Dealers News South Africa

Rand set to take vehicle sales for a bumpy ride

New vehicle prices are the latest casualty of the weakening rand, prompting motor industry companies to predict a double-digit inflation rate for this year.
Volkswagen's latest Scirocco model. Image: Volkswagen
Volkswagen's latest Scirocco model. Image: Volkswagen

Rubbing salt in the wound is sustained pressure on household income, increasingly slow economic growth, and subdued consumer confidence.

Last year's seven-week strike, which has been estimated to have cost the industry R20bn, will not have helped either.

David Smith, managing director of long-term car leasing company Ariva says companies and individuals are facing the same issue this year, which is new vehicle price inflation.

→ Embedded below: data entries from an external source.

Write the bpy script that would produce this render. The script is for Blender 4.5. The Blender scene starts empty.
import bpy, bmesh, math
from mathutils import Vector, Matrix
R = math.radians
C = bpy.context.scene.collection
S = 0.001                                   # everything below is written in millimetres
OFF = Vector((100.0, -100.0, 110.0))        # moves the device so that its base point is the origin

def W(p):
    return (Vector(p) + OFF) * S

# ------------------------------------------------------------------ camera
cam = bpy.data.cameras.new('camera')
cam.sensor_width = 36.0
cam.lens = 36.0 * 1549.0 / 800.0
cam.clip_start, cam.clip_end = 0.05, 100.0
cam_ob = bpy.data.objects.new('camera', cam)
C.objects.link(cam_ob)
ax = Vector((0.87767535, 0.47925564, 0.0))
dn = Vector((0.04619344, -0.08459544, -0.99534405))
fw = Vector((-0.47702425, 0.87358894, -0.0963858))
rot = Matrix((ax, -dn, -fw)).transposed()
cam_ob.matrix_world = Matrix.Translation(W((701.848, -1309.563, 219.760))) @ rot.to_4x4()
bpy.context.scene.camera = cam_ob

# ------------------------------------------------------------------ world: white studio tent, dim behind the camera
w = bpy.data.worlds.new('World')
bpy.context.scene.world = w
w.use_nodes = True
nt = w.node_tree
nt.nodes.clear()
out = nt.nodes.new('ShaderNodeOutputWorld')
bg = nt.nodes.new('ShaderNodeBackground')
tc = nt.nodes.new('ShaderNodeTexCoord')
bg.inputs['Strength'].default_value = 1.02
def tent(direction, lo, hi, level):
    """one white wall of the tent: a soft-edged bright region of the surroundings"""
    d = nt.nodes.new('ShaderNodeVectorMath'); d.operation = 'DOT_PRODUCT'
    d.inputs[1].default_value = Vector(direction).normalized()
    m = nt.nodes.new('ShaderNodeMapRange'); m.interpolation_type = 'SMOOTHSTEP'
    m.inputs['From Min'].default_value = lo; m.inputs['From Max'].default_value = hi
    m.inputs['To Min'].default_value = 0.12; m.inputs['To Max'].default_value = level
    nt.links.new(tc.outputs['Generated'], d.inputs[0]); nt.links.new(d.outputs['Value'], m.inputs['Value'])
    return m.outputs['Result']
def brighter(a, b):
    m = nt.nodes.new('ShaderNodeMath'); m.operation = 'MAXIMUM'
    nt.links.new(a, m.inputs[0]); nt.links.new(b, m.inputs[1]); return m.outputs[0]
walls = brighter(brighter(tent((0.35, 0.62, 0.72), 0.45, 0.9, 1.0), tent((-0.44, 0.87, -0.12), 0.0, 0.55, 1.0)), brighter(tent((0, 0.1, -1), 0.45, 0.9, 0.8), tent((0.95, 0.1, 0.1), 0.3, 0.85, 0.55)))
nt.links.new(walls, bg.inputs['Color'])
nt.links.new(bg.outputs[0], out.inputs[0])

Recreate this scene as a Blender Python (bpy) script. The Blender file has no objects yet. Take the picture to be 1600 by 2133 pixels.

He expects new vehicle price inflation to be between 10% and 12%, largely due to the depreciation of the rand in recent months.

The weak exchange rate affects the price of imported vehicles, as well as the price of various components which manufacturers use.

The National Association of Automobile Manufacturers of SA (Naamsa) said while new vehicle sales showed growth last year - for the fourth successive year - domestic sales volumes were well below Naamsa's original estimates, mainly as a result of weak economic conditions and above inflation new vehicle price increases.

Last year's sales

Total sales grew by only 3.2% in volume terms, compared with 24.7% growth in 2010, 16.1% in 2011 and 9% in 2012. Aggregate industry sales last year edged up to 650,620, while the forecast for this year is a slightly higher at 652,000.

While last year was SA's third-best on record for sales volumes, global vehicle sales breached 80m for the first time, with some major car manufacturers reporting record sales.

The Mercedes CLA. All new C-class models will be made South Africa after a R3bn investment by Mercedes. Image: MBSA
The Mercedes CLA. All new C-class models will be made South Africa after a R3bn investment by Mercedes. Image: MBSA

But Volkswagen Group SA director of sales and marketing Petra Hoffmann expects this year to be more difficult locally because of the deteriorating exchange rate, household income pressures and economic growth restraints.

"These will put pressure on the trading conditions and challenge all car companies," Hoffmann says.

Imperial Fleet Management's chief executive Nicholas De Canha says his company expects this year to be a bit tougher in terms of growth.

"Big price increases are expected to filter through to the market this year as a result of exchange rates," says De Canha.

Hefty price hikes

He expects new vehicle price hikes to benefit leasing companies, which offer pegged rentals. He also expects a mild increase in the number of new leases this year, compared with only fractional growth in new vehicle sales.

The disparity between the record global sales last year and SA's more subdued growth can be largely explained by a rebounding US market and the substantial growth of the Chinese market. Besides the US and China, most countries had not shown significant growth.

Meanwhile, the long-term difficulty for the South African vehicle industry is the rate of job creation, which remains anaemic.

About 10% of taxpaying South Africans buy a car each year, which is already a high proportion in global terms and is unlikely to rise further.

De Canha says fuel price increases, e-tolls and new-car price inflation will see a number of would-be first time buyers excluded from the market.

Mahindra sees growth coming from Africa as a whole. Image: Wiki Images
Mahindra sees growth coming from Africa as a whole. Image: Wiki Images

But while the total new vehicle market would be relatively flat this year, he expects the leasing component to achieve 6% to 7% growth, with its share of the market expanding slightly.

However, it is not all doom for the local industry.

Mercedes-Benz SA's chief executive Martin Zimmermann said last October that his company would invest R3bn in producing the next generation C-Class in the country. The plan was likely to come to fruition this year.

Similarly, the Mumbai-based Mahindra Group's managing director Anand Mahindra said that he was encouraging Mahindra's various divisions to evaluate business opportunities on this continent.